Já demos um exemplo de um tipo de hierarquia que encontramos frequentemente nas ciências sociais – uma organização formal. As empresas, governos e universidades, todas essas coisas possuem claramente uma estrutura que pode ser vista como partes dentro de partes. Mas as organizações formais não são os únicos tipos de hierarquia social, nem mesmo as mais comuns. Quase todas as sociedades possuem unidades elementares denominadas famílias, que podem ser agrupadas em aldeias ou tribos, e essas em agrupamentos maiores, e assim por diante. Se fizermos um mapa das interações sociais, de quem fala com quem, os agrupamentos de interação densa nesse mapa vão indicar uma estrutura hierárquica bastante bem definida. Os agrupamentos nessa estrutura podem ser definidos operacionalmente por meio de alguma medida de frequência de interação nessa matriz sociométrica (Simon, 1996 [1969], p. 186).

Aqui as ideias de Simon e de Durkheim e Sperry convergem. Pois o que esse último autor sustenta, de sua parte, é que os valores compartilhados por determinado grupo humano possuem poder de determinação sobre os processos neurofisiológicos que, por sua vez, determinam o comportamento manifesto dos indivíduos do grupo (Sperry, 1983, cap. 6 e 7). Ora, essa é uma noção tipicamente durkheimiana, embora Sperry não cite Durkheim. Por sua vez, a contribuição de Simon, metodologicamente falando, seria aquela de apontar a forma pela qual podemos lidar empiricamente com tais valores. Para isso, operacionalmente falando, seria preciso construir uma matriz sociométrica para as interações verbais (expressas, por exemplo, em princípios explicitamente formulados, ordens, relatórios e prestações de contas etc.) que acompanham as ações dos indivíduos humanos de determinado grupo que constitui certo sistema hierárquico com certas finalidades, como aqueles sistemas sociais mencionados por Simon na citação acima. Com isso podemos apontar os valores sociais compartilhados que determinam parte do comportamento manifesto dos indivíduos do sistema, ou seja, as ações voltadas para as finalidades do sistema que eles constituem.

Cabe notar aqui que Morgan também sustenta a determinação do comportamento pelos valores morais, embora eles provenham da divindade, que está no ápice da pirâmide da emergência. Ele diz que "atingimos um nível naturalista no qual o enriquecimento é devido, digamos, à presença de ideais de valor dos quais depende a modelagem da conduta. Eles são emergentes e devem ser aceitos por aquilo que valem" (Morgan, 1927, p. 205). E mais adiante, na mesma página, ele acrescenta: "É tarefa de uma ética naturalista dar uma explicação sobre a gênese natural dos valores. Eles são reais sob a rubrica da relacionalidade? Com certeza, eles são reais no sentido naturalista pleno. Eles são o estofo emergente do qual o "ir conjuntamente" (gotogetherness), no nível da divindade, é a substância" (p. 205). Ora, se no lugar do termo divindade colocarmos sociedade, o que se afirma continua valendo de um ponto de vista emergentista sem qualquer perda ontológica, e apenas com certa perda metafísica.
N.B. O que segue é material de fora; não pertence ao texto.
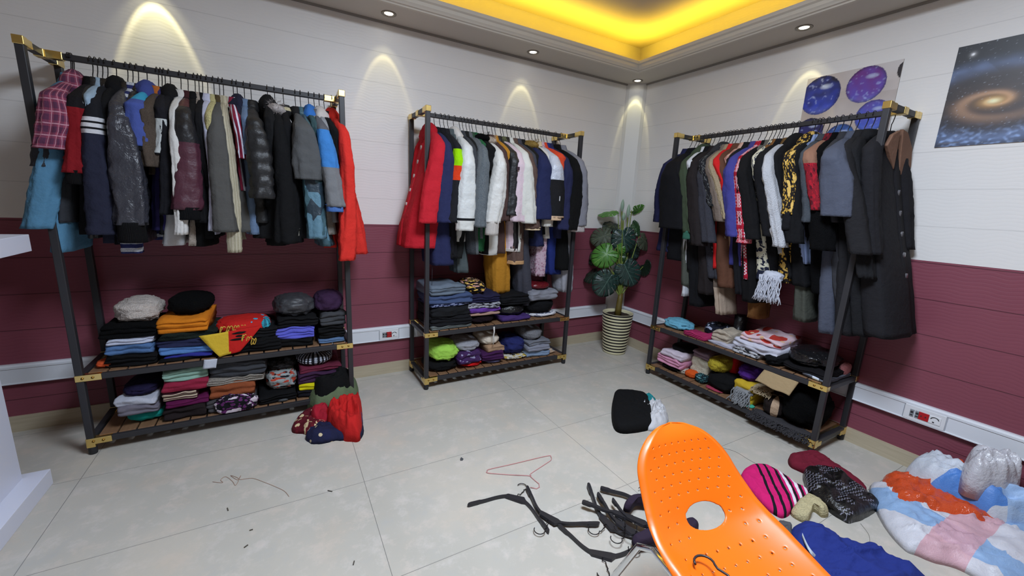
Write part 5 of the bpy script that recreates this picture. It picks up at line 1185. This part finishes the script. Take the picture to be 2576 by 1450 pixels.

Esse poder normativo dos valores sobre o comportamento dos indivíduos que são as partes de um sistema hierárquico pode ser interpretado como um tipo de causação (ou determinação) descendente. Essa ideia também está contida nas discussões de Sperry (1983). Mas é óbvio que, de sua parte, essa ideia pede também uma reelaboração da noção de causação. A causação não poderia ser encarada então, tal como sugere a concepção que herdamos de autores modernos como Hume, como uma relação temporal entre dois eventos, sendo o mais remoto no tempo aquele que apontamos como a causa do evento posterior no tempo, o efeito. De fato, as discussões de hoje tendem a recuperar noções que a tradição ou negligenciou (como a de causa final), ou não elaborou tão detalhadamente (como as de função e de ação recíproca), e tendem a aproximar as duas noções, como veremos na próxima seção.

Quando descrevemos um grupo humano como um sistema hierárquico e a ele atribuímos certos valores (e, portanto, também crenças que são, em última instância, propriedades do sistema) em função dos quais os elementos desse sistema (os seres humanos individualmente) agem para alcançar determinado fim, pode parecer que efetuamos uma reificação. Essa tem sido, de um lado, uma preocupação constante e justa em relação às ciências sociais e, de outro, uma constante crítica à sociologia de orientação durkheimiana. Ora, não há aí reificação maior que aquela que poderia haver no caso de dizermos que determinado sal (o cloreto de sódio, digamos) é solúvel em água, para recorrermos a um exemplo frequente nas discussões sobre a emergência. Embora hoje a física esteja em posição de nos explicar as interações moleculares e atômicas microscópicas que estão envolvidas no fenômeno macroscópico, não deixa de ser uma generalização empírica legítima e nomológica dizermos que determinado sal é solúvel e apontarmos seu ponto de saturação.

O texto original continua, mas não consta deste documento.